### DATA TO USE
........
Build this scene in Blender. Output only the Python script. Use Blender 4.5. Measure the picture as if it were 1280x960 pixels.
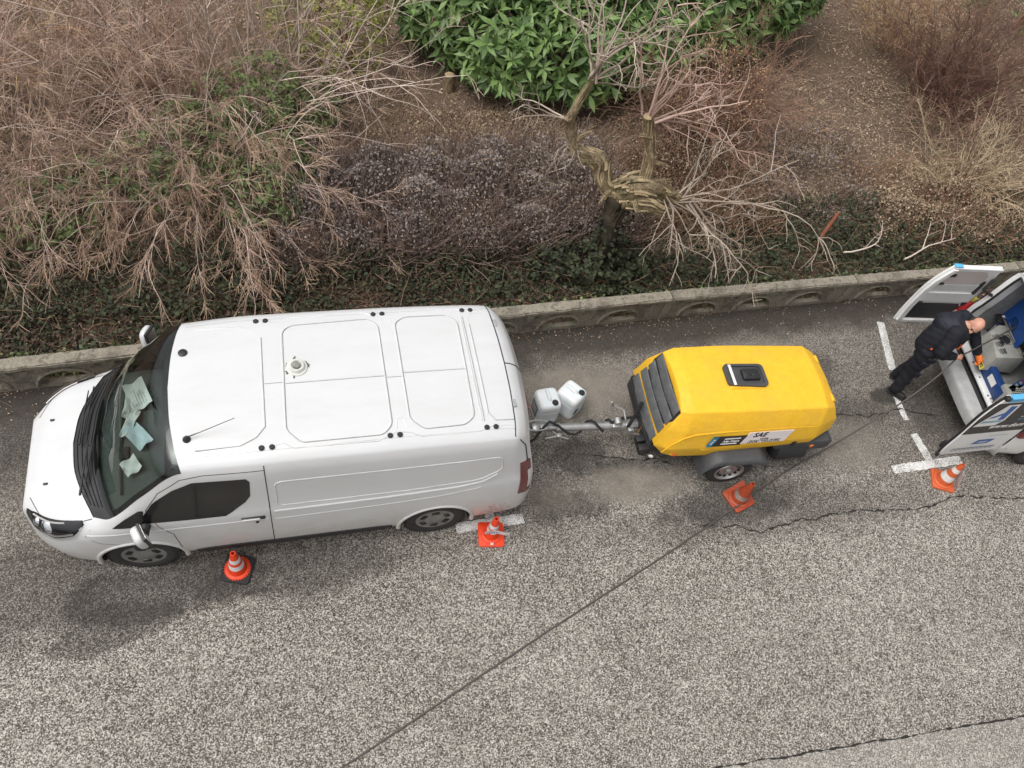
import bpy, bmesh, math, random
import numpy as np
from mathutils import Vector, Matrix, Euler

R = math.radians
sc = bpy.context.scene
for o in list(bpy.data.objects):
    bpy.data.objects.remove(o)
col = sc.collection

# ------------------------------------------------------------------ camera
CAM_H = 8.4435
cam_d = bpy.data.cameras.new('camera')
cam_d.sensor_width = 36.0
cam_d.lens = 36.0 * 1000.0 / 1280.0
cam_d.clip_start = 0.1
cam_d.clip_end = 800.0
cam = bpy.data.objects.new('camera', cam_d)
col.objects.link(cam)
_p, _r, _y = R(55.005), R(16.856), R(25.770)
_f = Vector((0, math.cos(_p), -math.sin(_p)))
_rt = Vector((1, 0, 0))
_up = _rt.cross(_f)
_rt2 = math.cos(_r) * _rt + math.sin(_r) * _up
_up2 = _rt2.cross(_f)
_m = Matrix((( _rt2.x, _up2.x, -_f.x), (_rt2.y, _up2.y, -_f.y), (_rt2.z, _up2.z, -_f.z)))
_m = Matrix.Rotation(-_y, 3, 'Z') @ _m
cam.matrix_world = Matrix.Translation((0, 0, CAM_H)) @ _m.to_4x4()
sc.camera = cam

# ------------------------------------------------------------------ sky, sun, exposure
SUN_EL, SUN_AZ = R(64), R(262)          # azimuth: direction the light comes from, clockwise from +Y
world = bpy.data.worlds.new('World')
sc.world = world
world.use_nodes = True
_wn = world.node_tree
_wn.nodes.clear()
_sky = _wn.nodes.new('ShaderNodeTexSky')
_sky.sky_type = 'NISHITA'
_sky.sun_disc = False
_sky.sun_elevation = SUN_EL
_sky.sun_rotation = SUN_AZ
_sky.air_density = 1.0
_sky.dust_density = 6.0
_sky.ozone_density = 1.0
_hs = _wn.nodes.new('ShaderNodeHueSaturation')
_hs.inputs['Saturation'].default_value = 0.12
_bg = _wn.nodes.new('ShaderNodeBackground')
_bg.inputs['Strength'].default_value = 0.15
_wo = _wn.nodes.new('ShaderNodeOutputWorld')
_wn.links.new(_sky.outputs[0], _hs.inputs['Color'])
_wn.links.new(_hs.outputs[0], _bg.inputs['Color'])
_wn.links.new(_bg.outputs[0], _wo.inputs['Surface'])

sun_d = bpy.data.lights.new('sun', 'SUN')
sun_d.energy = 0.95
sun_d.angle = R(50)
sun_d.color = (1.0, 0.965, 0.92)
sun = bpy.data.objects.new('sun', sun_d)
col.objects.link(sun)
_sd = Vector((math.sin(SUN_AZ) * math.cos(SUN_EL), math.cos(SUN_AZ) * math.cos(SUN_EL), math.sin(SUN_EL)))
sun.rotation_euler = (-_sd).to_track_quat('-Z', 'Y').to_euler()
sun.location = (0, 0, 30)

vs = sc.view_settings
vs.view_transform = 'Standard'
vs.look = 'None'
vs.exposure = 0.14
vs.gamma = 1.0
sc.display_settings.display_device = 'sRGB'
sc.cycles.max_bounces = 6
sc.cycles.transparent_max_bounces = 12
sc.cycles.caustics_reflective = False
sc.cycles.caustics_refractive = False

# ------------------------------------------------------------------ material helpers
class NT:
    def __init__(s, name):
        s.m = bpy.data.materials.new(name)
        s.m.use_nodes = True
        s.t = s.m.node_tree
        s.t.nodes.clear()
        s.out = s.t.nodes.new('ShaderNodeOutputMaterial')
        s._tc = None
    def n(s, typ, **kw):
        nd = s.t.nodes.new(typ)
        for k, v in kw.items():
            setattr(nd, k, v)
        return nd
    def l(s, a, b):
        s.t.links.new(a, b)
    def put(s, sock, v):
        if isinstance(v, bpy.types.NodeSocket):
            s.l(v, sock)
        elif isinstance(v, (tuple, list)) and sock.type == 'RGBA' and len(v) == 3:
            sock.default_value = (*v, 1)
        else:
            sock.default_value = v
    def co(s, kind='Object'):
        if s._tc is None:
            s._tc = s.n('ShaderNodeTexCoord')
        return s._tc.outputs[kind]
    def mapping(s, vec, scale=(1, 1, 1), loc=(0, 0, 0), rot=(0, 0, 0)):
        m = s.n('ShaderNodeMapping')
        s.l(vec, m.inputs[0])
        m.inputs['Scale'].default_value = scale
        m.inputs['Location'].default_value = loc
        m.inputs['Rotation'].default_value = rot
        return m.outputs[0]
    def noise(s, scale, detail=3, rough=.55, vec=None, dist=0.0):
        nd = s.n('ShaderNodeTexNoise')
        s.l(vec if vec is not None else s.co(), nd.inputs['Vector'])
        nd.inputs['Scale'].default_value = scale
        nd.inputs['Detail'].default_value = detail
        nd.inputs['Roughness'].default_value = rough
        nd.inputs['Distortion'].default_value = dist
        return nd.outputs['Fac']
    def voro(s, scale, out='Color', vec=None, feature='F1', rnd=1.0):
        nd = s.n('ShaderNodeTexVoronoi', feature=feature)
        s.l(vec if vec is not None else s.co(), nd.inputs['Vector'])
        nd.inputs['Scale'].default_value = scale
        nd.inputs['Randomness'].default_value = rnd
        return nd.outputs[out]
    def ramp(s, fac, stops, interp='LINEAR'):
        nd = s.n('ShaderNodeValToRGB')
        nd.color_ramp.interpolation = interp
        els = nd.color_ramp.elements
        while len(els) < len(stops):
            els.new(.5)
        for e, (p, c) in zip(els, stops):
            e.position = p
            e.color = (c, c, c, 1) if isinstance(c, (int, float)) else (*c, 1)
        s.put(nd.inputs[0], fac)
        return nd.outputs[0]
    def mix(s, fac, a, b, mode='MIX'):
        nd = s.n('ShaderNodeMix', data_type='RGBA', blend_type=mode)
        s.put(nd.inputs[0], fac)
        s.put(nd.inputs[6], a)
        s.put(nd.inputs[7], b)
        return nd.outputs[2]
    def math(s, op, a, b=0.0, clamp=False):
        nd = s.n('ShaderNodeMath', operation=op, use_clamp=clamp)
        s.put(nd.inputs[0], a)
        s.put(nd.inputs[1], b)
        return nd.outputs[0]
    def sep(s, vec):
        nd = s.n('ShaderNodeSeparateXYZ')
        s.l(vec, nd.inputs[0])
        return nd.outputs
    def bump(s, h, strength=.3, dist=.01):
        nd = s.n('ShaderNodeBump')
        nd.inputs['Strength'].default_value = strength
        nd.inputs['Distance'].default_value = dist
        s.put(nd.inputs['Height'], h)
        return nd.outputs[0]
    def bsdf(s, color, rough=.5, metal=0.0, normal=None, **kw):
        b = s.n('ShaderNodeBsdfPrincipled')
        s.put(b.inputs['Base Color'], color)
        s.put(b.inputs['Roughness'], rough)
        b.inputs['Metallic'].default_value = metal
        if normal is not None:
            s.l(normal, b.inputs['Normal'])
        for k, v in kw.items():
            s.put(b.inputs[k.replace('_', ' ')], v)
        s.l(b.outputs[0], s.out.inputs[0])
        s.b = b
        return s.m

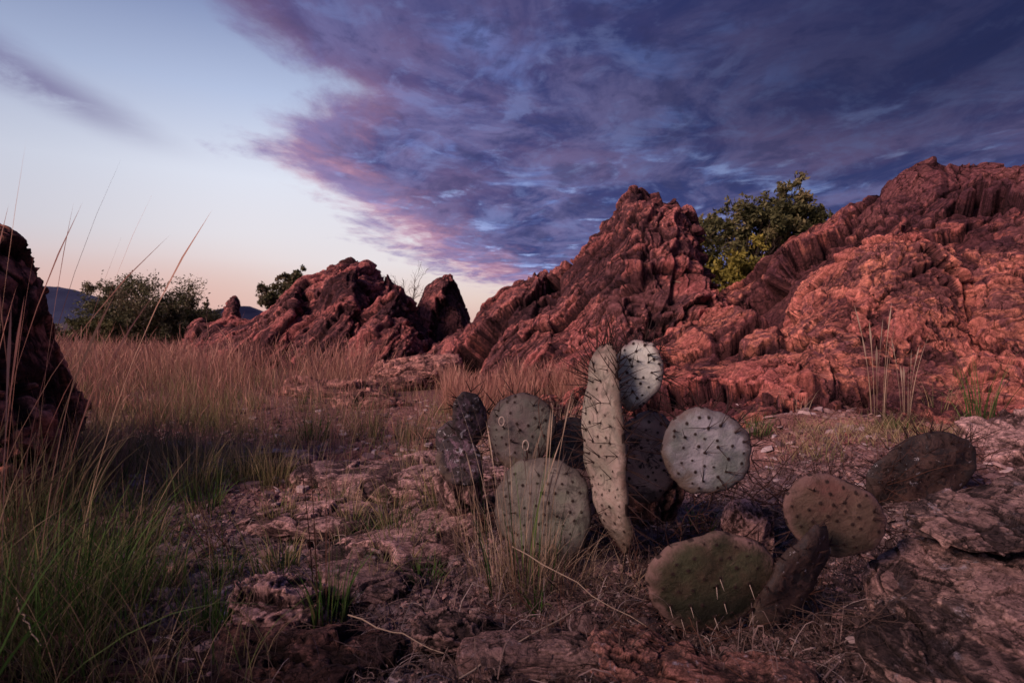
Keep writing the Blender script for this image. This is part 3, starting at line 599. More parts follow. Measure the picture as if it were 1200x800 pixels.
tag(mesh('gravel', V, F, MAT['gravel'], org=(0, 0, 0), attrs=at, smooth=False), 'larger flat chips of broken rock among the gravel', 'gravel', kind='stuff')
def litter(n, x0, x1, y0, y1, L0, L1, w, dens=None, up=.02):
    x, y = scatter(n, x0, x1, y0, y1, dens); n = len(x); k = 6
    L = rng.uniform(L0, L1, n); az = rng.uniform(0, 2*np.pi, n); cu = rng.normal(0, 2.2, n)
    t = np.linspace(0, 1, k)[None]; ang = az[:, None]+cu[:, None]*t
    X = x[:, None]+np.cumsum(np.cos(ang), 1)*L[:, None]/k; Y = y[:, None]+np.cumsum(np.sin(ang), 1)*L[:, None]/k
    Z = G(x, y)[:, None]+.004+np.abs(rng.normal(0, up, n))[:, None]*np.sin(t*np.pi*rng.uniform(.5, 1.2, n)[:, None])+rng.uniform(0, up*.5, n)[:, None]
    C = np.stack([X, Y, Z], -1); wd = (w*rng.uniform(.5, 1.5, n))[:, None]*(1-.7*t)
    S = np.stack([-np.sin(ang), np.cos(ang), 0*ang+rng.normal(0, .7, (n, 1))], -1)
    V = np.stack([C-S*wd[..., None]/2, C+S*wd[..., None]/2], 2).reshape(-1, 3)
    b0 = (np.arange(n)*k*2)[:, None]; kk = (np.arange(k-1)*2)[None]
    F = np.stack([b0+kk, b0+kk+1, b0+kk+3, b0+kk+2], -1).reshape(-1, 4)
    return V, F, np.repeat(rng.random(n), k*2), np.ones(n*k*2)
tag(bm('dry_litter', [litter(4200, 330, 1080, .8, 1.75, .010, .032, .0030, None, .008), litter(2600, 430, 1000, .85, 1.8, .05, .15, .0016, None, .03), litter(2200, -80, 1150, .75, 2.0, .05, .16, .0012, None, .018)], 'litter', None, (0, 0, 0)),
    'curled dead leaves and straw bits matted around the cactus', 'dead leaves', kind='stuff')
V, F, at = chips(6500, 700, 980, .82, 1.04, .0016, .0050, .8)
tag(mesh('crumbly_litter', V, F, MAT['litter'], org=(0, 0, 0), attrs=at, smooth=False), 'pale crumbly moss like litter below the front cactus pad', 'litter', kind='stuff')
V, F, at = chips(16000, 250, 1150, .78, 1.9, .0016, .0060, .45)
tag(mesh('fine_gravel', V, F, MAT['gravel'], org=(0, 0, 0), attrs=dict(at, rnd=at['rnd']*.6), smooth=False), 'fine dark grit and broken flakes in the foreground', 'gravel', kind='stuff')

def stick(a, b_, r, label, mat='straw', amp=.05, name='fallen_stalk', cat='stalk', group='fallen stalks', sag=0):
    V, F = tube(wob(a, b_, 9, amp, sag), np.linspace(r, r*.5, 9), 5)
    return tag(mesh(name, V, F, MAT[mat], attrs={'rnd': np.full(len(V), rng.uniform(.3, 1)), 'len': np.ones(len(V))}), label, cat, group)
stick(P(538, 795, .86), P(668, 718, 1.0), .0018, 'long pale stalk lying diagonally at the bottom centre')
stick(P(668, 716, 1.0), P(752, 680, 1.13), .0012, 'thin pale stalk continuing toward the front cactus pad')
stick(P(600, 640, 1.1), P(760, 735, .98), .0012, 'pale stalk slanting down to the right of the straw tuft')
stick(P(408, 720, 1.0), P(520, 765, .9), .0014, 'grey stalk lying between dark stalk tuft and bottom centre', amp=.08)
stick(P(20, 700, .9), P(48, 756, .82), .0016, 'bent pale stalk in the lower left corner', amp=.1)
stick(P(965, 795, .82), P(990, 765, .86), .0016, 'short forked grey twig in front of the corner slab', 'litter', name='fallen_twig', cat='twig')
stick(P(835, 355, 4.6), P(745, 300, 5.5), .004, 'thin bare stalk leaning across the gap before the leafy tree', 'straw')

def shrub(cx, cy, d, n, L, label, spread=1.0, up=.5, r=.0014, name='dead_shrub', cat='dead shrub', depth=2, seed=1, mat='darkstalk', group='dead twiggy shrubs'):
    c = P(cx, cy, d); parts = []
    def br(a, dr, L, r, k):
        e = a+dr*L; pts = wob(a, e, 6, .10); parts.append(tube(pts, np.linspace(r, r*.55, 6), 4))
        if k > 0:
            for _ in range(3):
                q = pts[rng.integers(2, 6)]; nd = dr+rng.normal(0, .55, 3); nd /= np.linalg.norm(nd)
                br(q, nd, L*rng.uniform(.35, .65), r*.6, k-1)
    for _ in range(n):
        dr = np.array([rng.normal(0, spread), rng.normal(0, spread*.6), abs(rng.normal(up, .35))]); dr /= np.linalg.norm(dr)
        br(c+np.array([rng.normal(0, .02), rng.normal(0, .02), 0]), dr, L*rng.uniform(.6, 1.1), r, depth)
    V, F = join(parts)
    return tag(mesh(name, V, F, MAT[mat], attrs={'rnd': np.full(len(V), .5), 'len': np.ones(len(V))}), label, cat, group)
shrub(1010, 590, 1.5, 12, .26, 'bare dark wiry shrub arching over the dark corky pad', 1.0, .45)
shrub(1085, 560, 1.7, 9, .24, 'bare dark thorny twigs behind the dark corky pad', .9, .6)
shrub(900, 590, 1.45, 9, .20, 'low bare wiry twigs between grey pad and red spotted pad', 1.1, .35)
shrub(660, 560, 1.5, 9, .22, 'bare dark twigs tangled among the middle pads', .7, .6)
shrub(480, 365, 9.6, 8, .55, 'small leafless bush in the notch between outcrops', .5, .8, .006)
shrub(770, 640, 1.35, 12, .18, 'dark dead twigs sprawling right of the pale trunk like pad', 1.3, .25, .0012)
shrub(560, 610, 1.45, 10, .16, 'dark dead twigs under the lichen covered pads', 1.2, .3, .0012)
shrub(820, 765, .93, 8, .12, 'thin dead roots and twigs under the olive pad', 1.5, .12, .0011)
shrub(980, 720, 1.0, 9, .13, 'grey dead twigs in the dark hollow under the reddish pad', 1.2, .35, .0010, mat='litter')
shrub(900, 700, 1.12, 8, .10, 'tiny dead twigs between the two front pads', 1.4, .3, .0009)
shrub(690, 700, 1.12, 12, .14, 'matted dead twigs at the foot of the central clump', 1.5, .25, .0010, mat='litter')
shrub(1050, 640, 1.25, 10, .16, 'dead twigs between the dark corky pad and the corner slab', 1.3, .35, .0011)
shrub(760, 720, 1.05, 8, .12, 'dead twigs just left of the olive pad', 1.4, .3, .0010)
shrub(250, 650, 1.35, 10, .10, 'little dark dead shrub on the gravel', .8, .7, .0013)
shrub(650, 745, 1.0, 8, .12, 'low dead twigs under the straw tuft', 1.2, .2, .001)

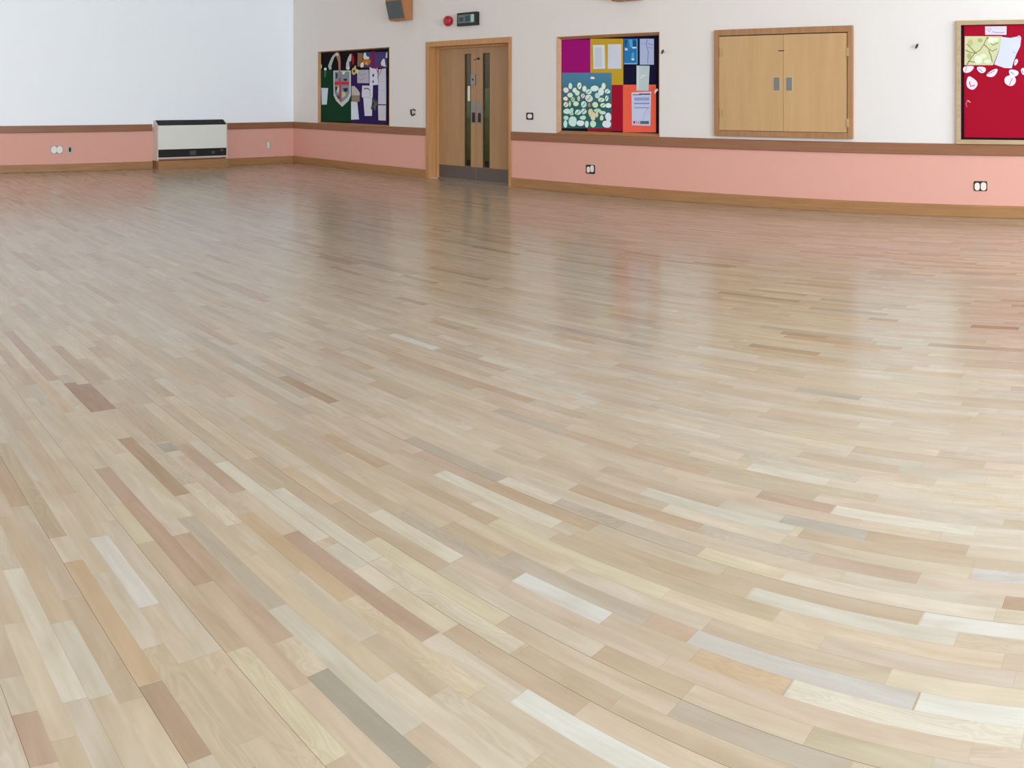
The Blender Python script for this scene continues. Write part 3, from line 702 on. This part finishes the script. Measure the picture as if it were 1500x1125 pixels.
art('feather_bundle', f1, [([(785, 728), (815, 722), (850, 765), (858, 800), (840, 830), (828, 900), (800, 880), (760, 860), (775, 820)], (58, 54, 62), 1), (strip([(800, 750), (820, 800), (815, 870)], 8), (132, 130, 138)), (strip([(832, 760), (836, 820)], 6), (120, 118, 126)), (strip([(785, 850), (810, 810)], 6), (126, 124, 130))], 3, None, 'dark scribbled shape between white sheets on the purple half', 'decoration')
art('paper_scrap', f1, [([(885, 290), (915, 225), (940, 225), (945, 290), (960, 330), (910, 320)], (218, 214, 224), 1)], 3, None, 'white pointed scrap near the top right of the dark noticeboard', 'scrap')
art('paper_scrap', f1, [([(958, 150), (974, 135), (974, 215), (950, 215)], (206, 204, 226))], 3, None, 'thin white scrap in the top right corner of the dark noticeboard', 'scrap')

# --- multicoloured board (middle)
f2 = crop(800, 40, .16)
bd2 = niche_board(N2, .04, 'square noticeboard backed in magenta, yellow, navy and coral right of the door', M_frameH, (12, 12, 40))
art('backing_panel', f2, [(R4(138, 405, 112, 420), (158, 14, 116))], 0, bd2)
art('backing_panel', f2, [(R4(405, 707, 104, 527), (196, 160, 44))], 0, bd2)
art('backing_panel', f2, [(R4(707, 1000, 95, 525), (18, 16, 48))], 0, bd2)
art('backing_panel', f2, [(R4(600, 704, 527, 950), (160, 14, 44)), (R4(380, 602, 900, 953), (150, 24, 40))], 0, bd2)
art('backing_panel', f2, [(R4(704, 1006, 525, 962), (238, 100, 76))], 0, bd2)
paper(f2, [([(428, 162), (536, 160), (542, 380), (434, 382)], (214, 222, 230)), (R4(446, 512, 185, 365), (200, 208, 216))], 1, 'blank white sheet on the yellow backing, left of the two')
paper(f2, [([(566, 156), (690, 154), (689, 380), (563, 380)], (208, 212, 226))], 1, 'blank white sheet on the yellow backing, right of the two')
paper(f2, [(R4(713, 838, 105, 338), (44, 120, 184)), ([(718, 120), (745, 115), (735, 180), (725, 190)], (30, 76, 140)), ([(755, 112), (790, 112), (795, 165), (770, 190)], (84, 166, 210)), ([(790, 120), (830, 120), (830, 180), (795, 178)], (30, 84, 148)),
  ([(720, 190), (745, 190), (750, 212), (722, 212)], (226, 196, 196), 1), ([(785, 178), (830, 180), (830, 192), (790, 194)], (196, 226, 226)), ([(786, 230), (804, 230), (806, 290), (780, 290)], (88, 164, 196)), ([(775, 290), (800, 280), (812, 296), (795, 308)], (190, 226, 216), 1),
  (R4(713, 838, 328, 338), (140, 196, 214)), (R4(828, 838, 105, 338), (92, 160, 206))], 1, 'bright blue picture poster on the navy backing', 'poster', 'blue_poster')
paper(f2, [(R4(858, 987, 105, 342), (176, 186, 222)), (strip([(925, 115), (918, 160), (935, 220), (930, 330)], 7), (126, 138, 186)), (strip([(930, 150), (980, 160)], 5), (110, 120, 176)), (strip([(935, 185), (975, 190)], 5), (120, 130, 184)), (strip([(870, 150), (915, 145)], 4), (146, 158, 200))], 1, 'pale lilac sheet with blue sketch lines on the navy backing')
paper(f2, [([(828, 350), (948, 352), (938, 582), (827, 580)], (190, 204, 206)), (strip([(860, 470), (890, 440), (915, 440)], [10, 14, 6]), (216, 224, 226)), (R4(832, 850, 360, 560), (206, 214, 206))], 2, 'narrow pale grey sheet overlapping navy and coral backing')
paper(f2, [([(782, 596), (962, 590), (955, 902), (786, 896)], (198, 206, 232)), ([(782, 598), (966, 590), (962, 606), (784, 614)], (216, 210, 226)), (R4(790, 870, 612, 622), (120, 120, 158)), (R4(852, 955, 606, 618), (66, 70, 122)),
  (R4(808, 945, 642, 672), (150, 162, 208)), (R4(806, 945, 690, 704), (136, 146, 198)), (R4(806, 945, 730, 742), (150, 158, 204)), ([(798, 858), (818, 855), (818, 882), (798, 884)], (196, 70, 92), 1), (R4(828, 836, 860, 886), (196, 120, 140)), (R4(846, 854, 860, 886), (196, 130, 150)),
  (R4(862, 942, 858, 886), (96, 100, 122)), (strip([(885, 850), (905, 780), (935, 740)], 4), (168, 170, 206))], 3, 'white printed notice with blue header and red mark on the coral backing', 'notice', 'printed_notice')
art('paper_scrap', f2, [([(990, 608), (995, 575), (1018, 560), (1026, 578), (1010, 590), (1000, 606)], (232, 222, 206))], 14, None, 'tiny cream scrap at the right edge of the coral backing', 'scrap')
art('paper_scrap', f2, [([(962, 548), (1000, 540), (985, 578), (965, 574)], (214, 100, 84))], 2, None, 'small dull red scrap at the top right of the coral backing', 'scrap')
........
### STATED EXERCISE
Scan the lines for the string "parts". Pick out every line that has it.

### RESULT OF THE TASK
Keep writing the Blender script for this image. This is part 3, starting at line 599. More parts follow. Measure the picture as if it were 1200x800 pixels.
    c = P(cx, cy, d); parts = []
        e = a+dr*L; pts = wob(a, e, 6, .10); parts.append(tube(pts, np.linspace(r, r*.55, 6), 4))
    V, F = join(parts)